Helping those in distress is good, but preventing them from entering such dangerous situations would be better. At the moment, the agency’s only attempt to stop folks from migrating is through a militarized border and, well, telling them not to.

“CBP’s message for anyone who is thinking of entering the United States illegally along the Southern border is simple: don’t do it,” said Justin Long, the headquarters branch chief for CBP Media Relations, in an email. “When migrants cross the border illegally, they put their lives in peril. The terrain along the border is extreme, the summer heat is severe, and the miles of desert migrants must hike after crossing the border in many areas are unforgiving.”

“We want people who need asylum in the United States to be able to exercise their legal right to seek asylum, but we also don’t want them to die in the desert.”

KELLY OVERTON
BORDER KINDNESS

Despite the odds, people still cross. And they’ll continue to—even as the Earth heats up. Kelly Overton sees this reality every day.

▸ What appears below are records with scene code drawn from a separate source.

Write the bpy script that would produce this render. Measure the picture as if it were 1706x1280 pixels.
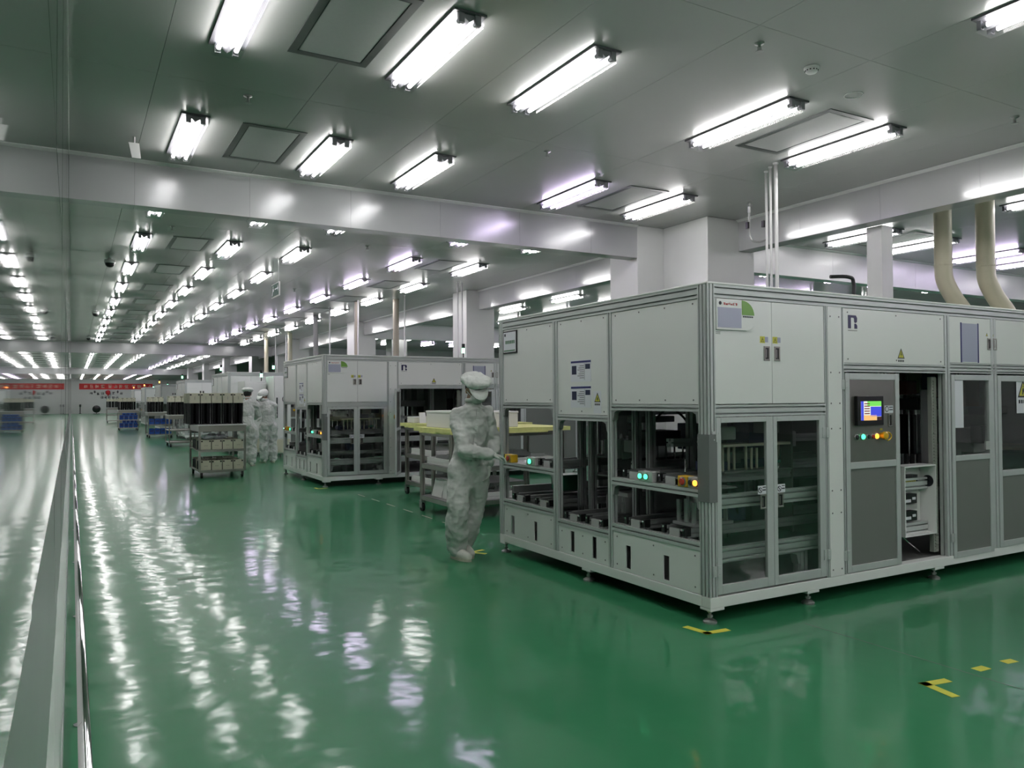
import bpy, bmesh, math, random
from mathutils import Vector, Matrix
random.seed(7)
for o in list(bpy.data.objects):
    bpy.data.objects.remove(o)
SC = bpy.context.scene
COL = SC.collection

# ---------------------------------------------------------------- camera
FPX, CXP, CYP, EYE = 1300.0, 853.0, 640.0, 1.45
VP, ROLL = (119.0, 668.0), math.radians(0.25)
vy = Vector(((VP[0]-CXP)/FPX, (VP[1]-CYP)/FPX, 1)).normalized()
dn = Vector((-math.sin(ROLL), math.cos(ROLL), 0)); dn = (dn-vy*dn.dot(vy)).normalized()
vx = dn.cross(vy)
Rw = Matrix((vx, vy, -dn))
cam_d = bpy.data.cameras.new('camera'); cam = bpy.data.objects.new('camera', cam_d); COL.objects.link(cam)
r_, d_, f_ = Rw.col[0].copy(), Rw.col[1].copy(), Rw.col[2].copy()
M = Matrix((r_, -d_, -f_)).transposed().to_4x4(); M.translation = (0, 0, EYE)
cam.matrix_world = M
cam_d.sensor_width = 36; cam_d.lens = 36*FPX/1706; cam_d.clip_start = 0.004; cam_d.clip_end = 300
SC.camera = cam

# ---------------------------------------------------------------- world, exposure
W = bpy.data.worlds.new('world'); SC.world = W; W.use_nodes = True
W.node_tree.nodes['Background'].inputs[0].default_value = (0.6, 0.65, 0.62, 1)
W.node_tree.nodes['Background'].inputs[1].default_value = 0.05
SC.view_settings.view_transform = 'Standard'; SC.view_settings.look = 'None'
SC.view_settings.exposure = EXPOSURE = 1.27; SC.view_settings.gamma = 1; SC.view_settings.use_curve_mapping = False
try:
    SC.cycles.use_denoising = True; SC.cycles.use_light_tree = True
    SC.cycles.max_bounces = 4; SC.cycles.diffuse_bounces = 2; SC.cycles.glossy_bounces = 3; SC.cycles.use_adaptive_sampling = True; SC.cycles.adaptive_threshold = 0.045; SC.cycles.adaptive_min_samples = 24
    SC.cycles.transparent_max_bounces = 10; SC.cycles.sample_clamp_indirect = 6
    SC.cycles.caustics_reflective = False; SC.cycles.caustics_refractive = False
except Exception:
    pass
TUBE = 15.0            # strength of every fluorescent tube

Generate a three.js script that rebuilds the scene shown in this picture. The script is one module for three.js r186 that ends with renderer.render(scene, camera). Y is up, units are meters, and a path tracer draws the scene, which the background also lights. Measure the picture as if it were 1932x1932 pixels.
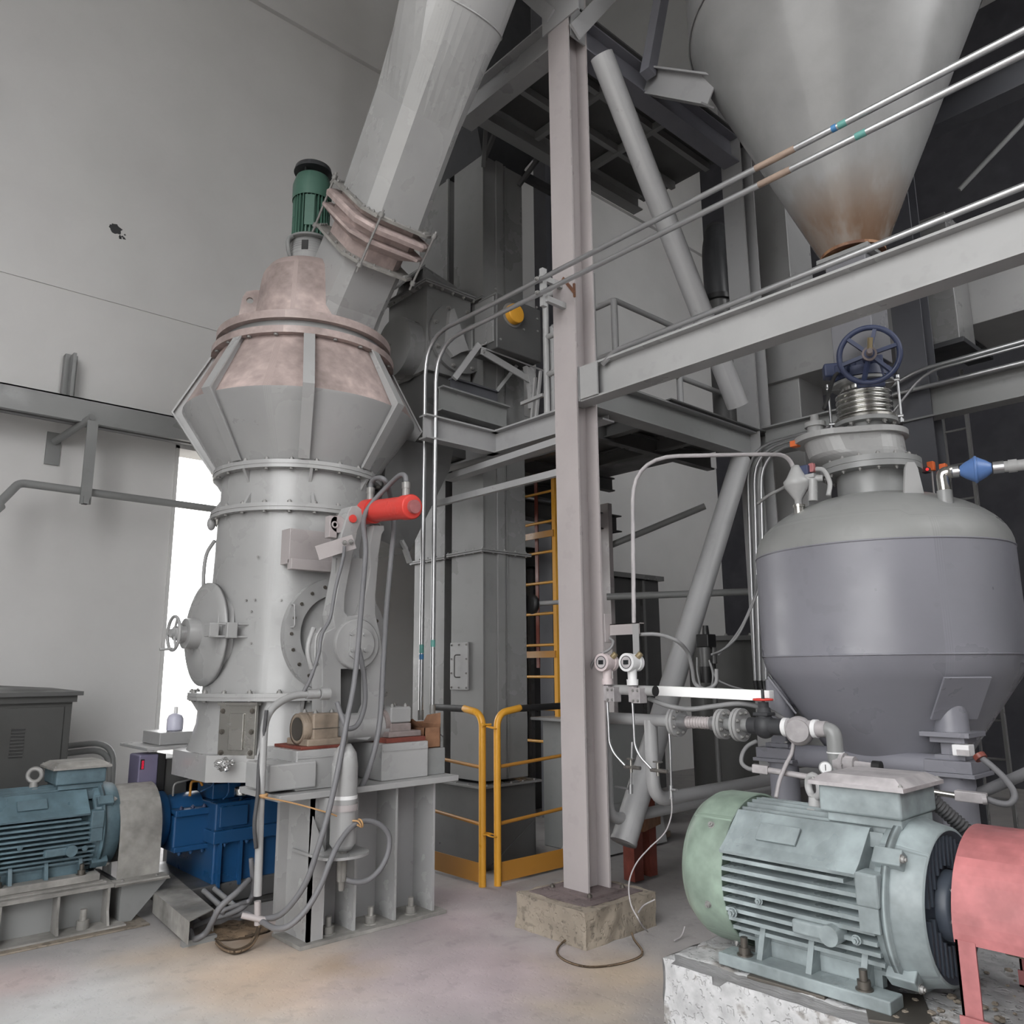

“We encourage people, at all costs, not to cross and not to take their kids out into the desert in the summer,” said Overton, the executive director and founder of Border Kindness, a humanitarian organization based in Mexicali, Mexico, providing aid to migrants. “We want people who need asylum in the United States to be able to exercise their legal right to seek asylum, but we also don’t want them to die in the desert. People who are desperate, whose family members are being killed, and can’t feed their children, and fled Central America often feel this desperation to where they are going to try to cross anyway.”

Though the heat wave made headlines across the U.S., Overton is used to dangerous levels of heat. An excessive heat warning doesn’t change much in his day to day. He and his team always have IV fluids, asthma inhalers, and diapers available. Many women he sees are pregnant or with young children or infants. The group is always prepared for the tertiary effects of extreme heat, too, such as violent attacks on individuals who sleep outside to cool down.

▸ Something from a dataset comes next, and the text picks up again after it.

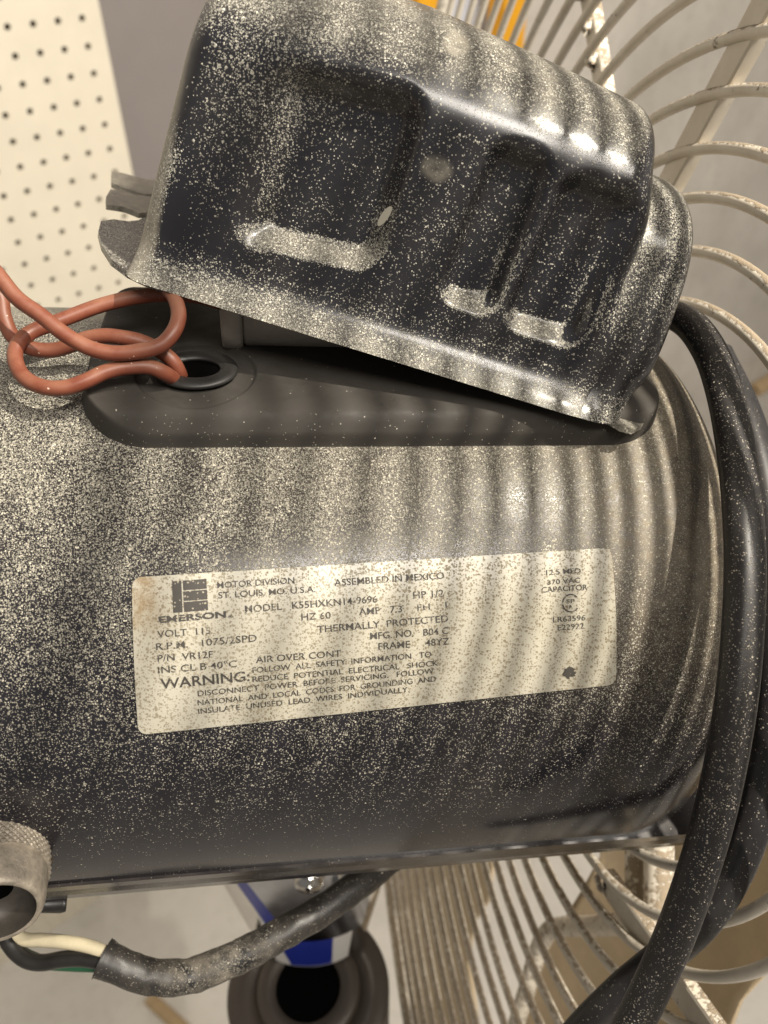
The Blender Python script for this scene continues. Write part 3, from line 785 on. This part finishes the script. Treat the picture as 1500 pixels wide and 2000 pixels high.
tt = np.linspace(0, 2 * np.pi, 20, endpoint=False)
uq, vq, tq = None, None, None
dd_ = toW(ray(750, 425)) - CAM; tq = (EW @ (C0 - EW * .0009 - CAM)) / (EW @ dd_); hq = CAM + dd_ * tq - C0; uq, vq = hq @ EU, hq @ EV
up_ = uq + .0007 * np.cos(tt) + .0007 * np.sin(tt); vp_ = vq + .0021 * np.sin(tt)
wp_ = -emboss(up_, vp_) + .00012
Vc = CW(np.append(up_, uq), np.append(vp_, vq), np.append(wp_, -float(emboss(np.array(uq), np.array(vq))) + .0002))
mesh("paint_chip", Vc, [(i, (i + 1) % 20, 20) for i in range(20)], M_chip, body)

# ------------------------------------------------------------------ wires and cords
def cable(name, path, rad, mat, parent=None, k=8, seg=18, prof=None, dust=None, film=None, taper=None):
    P_ = spline([pt(*p) for p in path], k); V, F = tubemesh(P_, rad, seg, prof=prof)
    at = None
    if dust is not None:
        rep = np.repeat(P_, seg, 0); nn = V[:len(rep)] - rep; z = nn[:, 2] / np.linalg.norm(nn, axis=1)
        dd2 = dust * ss(z, -.2, .8) * (.5 + vnoise(rep, 40, 2)); ff = film * ss(z, 0, .9) * (.3 + vnoise(rep, 55, 4))
        at = {'dust': np.clip(dd2, 0.01, 1), 'film': np.clip(ff, 0, 1)}
    return mesh(name, V, F, mat, parent, attrs=at)
wA = cable("lead_wire", [(345, 520, .152), (326, 555, .150), (342, 584, .1475), (349, 616, .146), (339, 648, .1445), (314, 674, .144), (272, 686, .1435), (224, 690, .143), (176, 680, .1425), (128, 654, .142), (80, 616, .1415), (32, 581, .141), (-10, 530, .141), (-45, 500, .142), (-60, 540, .145), (-25, 570, .148), (0, 580, .149), (7, 616, .149), (19, 648, .149), (37, 668, .149), (64, 681, .1495), (102, 684, .150), (134, 676, .150), (166, 662, .1495), (205, 656, .149), (243, 660, .149), (275, 667, .1495), (307, 682, .150), (336, 704, .1508), (350, 728, .1525), (356, 748, .156), (358, 760, .161)], .00142, M_red)
tag(wA, "terracotta red wire making the high loop under the cover and off the left edge", "wire", "red wires feeding the grommet")
wB = cable("lead_wire", [(430, 590, .150), (384, 578, .1535), (320, 575, .1535), (256, 582, .153), (192, 598, .152), (128, 622, .1505), (92, 636, .1495), (62, 648, .1485), (38, 668, .147), (29, 695, .1455), (38, 725, .144), (58, 745, .143), (90, 757, .1425), (128, 757, .1425), (166, 745, .143), (205, 727, .144), (243, 718, .145), (288, 716, .146), (318, 727, .1475), (338, 740, .151), (346, 752, .156), (350, 762, .161)], .00142, M_red)
tag(wB, "terracotta red wire curling in the low loop over the speckled motor into the grommet", "wire", "red wires feeding the grommet")

flatp = lambda q: (1.0 * np.sign(np.cos(q)) * np.abs(np.cos(q)) ** .8, .86 * np.sin(q) - .07 * np.cos(q) ** 8 * np.sign(np.sin(q)))
c1 = cable("power_cord", [(1130, 640, .200), (1230, 612, .190), (1300, 612, .181), (1348, 634, .174), (1388, 690, .167), (1416, 770, .160), (1436, 870, .153), (1449, 980, .147), (1455, 1100, .143), (1451, 1220, .141), (1441, 1340, .140), (1421, 1470, .1405), (1390, 1610, .142), (1350, 1740, .145), (1304, 1860, .148), (1250, 1975, .151), (1190, 2090, .155)], .00365, M_cord, seg=28, prof=flatp, dust=.13, film=.20)
tag(c1, "thick black dusty cord looping over the motor end and down past the guard", "cord", "black cords at the motor end")
c2 = cable("power_cord", [(1400, 690, .200), (1452, 800, .190), (1488, 920, .182), (1508, 1050, .176), (1515, 1200, .172), (1513, 1350, .170), (1500, 1480, .169), (1473, 1600, .169), (1432, 1705, .170), (1375, 1795, .172), (1300, 1865, .175), (1215, 1935, .179), (1130, 2020, .184), (1080, 2090, .187)], .0040, M_cord, seg=28, prof=flatp, dust=.03, film=.15)
tag(c2, "thick black cord running behind the nearer cord and crossing it at the guard", "cord", "black cords at the motor end")

sup = empty("supply_cable", pt(300, 1905, .19))
tag(sup, "black rubber cable under the motor with its stripped white and black conductors", "cable")
SH = [(200, 1872, .186), (232, 1886, .186), (280, 1904, .187), (330, 1910, .188), (380, 1904, .189), (440, 1880, .191), (500, 1852, .193), (560, 1818, .196), (620, 1783, .200), (680, 1742, .205), (735, 1700, .212), (790, 1655, .22)]
P_ = spline([pt(*p) for p in SH], 8); radv = .0040 - .0003 * np.linspace(0, 1, len(P_)); radv[:6] *= np.array([1.10, 1.10, 1.06, 1.03, 1.0, 1.0])
V, F = tubemesh(P_, radv, 24, caps=False)
rep = np.repeat(P_, 24, 0); wn = vnoise(rep, 130, 6)
V = V + (vnoise(V, 500, 9) - .5)[:, None] * (V - rep) / .0045 * .0005
mask = np.repeat(np.exp(-((np.linspace(0, 1, len(P_)) - .42) / .16) ** 2), 24)
sheath = mesh("sheath", V, F, M_sheath, sup, attrs={'dust': np.clip(.04 + .5 * mask * wn, 0, 1), 'film': np.clip(.10 + 2.2 * mask * (.5 * vnoise(V, 320, 2) + .5 * vnoise(V, 900, 5) - .40), 0, 1)})
tv = nrm(P_[1] - P_[0]); fr = frames(P_)
q = np.linspace(0, 2 * np.pi, 24, endpoint=False)
V = [P_[0] + .0046 * (math.cos(a) * fr[1][0] + math.sin(a) * fr[2][0]) for a in q] + [P_[0] + .0034 * (math.cos(a) * fr[1][0] + math.sin(a) * fr[2][0]) for a in q] + [P_[3] + .0032 * (math.cos(a) * fr[1][3] + math.sin(a) * fr[2][3]) for a in q]
mesh("cut_end", V, gridfaces(3, 24, closev=True) + [tuple(48 + np.arange(24))], M_blackw, sheath)
cable("conductor", [(226, 1872, .1855), (200, 1858, .1855), (165, 1846, .186), (120, 1839, .187), (80, 1836, .188), (50, 1835, .189), (20, 1820, .190), (-5, 1800, .191)], .00155, M_cream, sup).__setitem__('label', "white conductor")
cable("conductor", [(230, 1888, .185), (200, 1878, .185), (160, 1872, .1855), (120, 1874, .186), (85, 1880, .1865), (55, 1876, .187), (30, 1858, .188), (12, 1832, .189), (0, 1805, .19)], .00185, M_blackw, sup).__setitem__('label', "black conductor")
cable("conductor", [(228, 1890, .187), (190, 1886, .188), (140, 1884, .189), (90, 1880, .190), (50, 1866, .191), (10, 1840, .192)], .0015, M_green, sup).__setitem__('label', "green conductor")

# ------------------------------------------------------------------ background things
def boxv(c, ex, ey, ez):
    V = [c + a * ex + b * ey + d * ez for a in (-1, 1) for b in (-1, 1) for d in (-1, 1)]
    return V, [(0, 1, 3, 2), (4, 6, 7, 5), (0, 4, 5, 1), (2, 3, 7, 6), (0, 2, 6, 4), (1, 5, 7, 3)]
lb = onwall(930, 20, .12); lb[2] = 0
lad = empty("step_ladder", lb); tag(lad, "orange ladder with pale rungs against the wall behind the fan guard", "ladder")
pl_, pr_ = onwall(826, 10, .12), onwall(992, 10, .12)
for p in (pl_, pr_):
    V, F = boxv(np.array([p[0], p[1], 1.0]), PR * .020, PN * .014, Z * 1.0); mesh("rail", V, F, M_orange, lad, smooth=False)
for z_ in np.arange(.25, 1.95, .28):
    c_ = (pl_ + pr_) / 2; h_ = np.linalg.norm((pr_ - pl_)[:2]) / 2 - .020
    V, F = boxv(np.array([c_[0], c_[1], z_]), PR * h_, PN * .011, Z * .012); mesh("rung", V, F, M_alu, lad, smooth=False)
pbz = onwall(905, 10, .05)
V, F = boxv(np.array([pbz[0], pbz[1], 1.45]), PR * .036, PN * .010, Z * .30)
o = mesh("plastic_board", V, F, plain("pale_blue_plastic", (.66, .72, .84), .4, var=.05), smooth=False); tag(o, "pale blue-white board leaning on the wall between the orange ladder rails", "board")
hb = onwall(1478, 760, .05)
V, F = tubemesh(np.array([hb + PR * x_ for x_ in (-.012, -.004, .0, .25, .26)]), np.array([.010, .019, .022, .022, .015]), 20)
o = mesh("wooden_dowel", V, F, M_wood); tag(o, "tan wooden rod end at the right edge beyond the black cord", "rod")
def floorpt(px, py, h=.01): return rayhit(px, py, np.array([0, 0, h]), Z)
V, F = tubemesh(spline([floorpt(292, 1950, .012), floorpt(330, 1985, .012), floorpt(380, 2030, .012)], 4), .012, 12)
o = mesh("wooden_stick", V, F, M_wood); tag(o, "pale wooden stick lying on the concrete floor below the black cable", "stick")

“We’re mobilized for the heat all the time,” Overton said.

That mobilization could be the difference between life and death. Our bodies are like machines, explained Aaron Bernstein, interim director of Harvard T.H. Chan School of Public Health’s Center for Climate, Health, and the Global Environment. When our bodies overheat, organs start to break down. That’s why heat is so dangerous to people with underlying health conditions; those organs are already not operating at 100%. Our bodies typically keep cool by sweating, but this physiological response requires our bodies to have enough water to produce sweat. If a person is dehydrated and overheated, sweat may not be an option. That’s when things can get ugly.

What we must remember is that none of this is necessary. People shouldn’t have to brave extreme desert climates to reach the United States. We should be able to offer them safe and legal pathways to find the help they seek. The fact that the U.S. doesn’t is a choice our leaders make.

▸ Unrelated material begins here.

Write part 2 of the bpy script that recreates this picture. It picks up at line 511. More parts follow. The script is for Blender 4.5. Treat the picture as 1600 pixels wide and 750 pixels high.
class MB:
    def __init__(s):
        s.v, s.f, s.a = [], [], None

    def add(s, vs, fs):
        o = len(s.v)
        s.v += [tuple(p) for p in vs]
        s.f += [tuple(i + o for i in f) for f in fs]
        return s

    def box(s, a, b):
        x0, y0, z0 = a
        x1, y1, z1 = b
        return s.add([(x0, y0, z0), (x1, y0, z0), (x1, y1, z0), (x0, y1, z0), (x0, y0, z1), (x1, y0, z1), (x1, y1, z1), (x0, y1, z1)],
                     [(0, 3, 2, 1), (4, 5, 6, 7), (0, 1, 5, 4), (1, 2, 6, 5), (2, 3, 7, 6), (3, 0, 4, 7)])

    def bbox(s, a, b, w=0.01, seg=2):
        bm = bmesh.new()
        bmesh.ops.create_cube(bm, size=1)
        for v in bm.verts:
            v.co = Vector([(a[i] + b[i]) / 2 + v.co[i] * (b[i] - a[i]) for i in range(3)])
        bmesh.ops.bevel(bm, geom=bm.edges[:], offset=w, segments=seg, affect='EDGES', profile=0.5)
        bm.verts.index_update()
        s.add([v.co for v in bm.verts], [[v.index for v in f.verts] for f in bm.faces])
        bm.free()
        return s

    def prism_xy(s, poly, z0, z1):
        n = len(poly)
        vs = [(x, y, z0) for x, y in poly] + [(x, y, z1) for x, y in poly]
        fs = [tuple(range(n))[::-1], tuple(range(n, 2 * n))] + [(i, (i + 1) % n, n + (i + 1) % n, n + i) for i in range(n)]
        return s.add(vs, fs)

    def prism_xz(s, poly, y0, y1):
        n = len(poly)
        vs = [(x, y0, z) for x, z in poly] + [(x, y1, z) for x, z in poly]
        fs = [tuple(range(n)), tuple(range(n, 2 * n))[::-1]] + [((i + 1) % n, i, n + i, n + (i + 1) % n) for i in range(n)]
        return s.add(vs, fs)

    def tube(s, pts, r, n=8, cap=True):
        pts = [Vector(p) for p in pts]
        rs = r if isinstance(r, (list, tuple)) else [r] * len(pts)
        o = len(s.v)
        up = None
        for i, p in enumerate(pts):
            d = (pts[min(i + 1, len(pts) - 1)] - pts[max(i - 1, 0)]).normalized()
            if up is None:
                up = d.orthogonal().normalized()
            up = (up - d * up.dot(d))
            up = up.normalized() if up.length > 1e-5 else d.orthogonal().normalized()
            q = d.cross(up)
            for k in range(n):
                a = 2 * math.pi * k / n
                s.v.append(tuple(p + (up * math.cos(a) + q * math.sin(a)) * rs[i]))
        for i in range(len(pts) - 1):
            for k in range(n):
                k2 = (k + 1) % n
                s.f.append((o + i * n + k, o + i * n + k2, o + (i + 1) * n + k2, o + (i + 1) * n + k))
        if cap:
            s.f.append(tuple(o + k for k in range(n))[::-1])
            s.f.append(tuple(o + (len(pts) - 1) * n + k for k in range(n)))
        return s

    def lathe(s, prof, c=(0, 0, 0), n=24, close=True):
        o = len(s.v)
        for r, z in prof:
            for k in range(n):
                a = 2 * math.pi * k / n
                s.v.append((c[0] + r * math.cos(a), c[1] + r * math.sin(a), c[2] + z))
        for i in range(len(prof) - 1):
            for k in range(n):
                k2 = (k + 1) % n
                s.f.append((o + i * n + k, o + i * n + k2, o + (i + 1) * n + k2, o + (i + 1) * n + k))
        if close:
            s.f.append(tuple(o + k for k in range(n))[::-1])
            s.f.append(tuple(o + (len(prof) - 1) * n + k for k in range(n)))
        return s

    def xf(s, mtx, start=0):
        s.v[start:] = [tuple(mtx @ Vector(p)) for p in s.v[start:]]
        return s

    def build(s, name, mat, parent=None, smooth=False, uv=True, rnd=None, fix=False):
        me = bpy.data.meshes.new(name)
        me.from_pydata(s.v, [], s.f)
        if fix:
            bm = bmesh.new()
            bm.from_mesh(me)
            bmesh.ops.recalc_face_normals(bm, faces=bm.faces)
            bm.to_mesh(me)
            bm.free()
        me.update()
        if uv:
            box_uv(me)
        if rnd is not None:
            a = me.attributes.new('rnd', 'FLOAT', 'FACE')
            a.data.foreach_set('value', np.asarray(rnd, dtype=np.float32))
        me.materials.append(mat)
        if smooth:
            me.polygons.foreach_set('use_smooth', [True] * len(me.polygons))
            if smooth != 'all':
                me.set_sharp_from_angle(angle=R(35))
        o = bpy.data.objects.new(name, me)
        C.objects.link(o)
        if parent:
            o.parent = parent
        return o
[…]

“There really is no reason that climate change should be producing more deaths in the desert,” said Elizabeth Oglesby, an associate professor of Latin American studies and geography at the University of Arizona. “The crisis that we have on the border right now is really not one of climate change… The crisis right now is the ongoing closure of the border.”

U.S. immigration policy focuses heavily on militarizing the border to keep people out. CBP monitors the flatter, safer parts of the border so that the only option for migrants crossing on foot is more treacherous terrain. The U.S. government asserts it does this to deter migration, but that’s not what happens. People still make the journey, but they choose the dangerous routes instead. This policy, argues Oglesby, is what endangers people. The heat only exacerbates the risk.

If President Joe Biden weren’t so preoccupied with playing the game of politics, perhaps he’d have passed something substantial on climate or immigration six months into his presidency. The result? More heat and more deaths.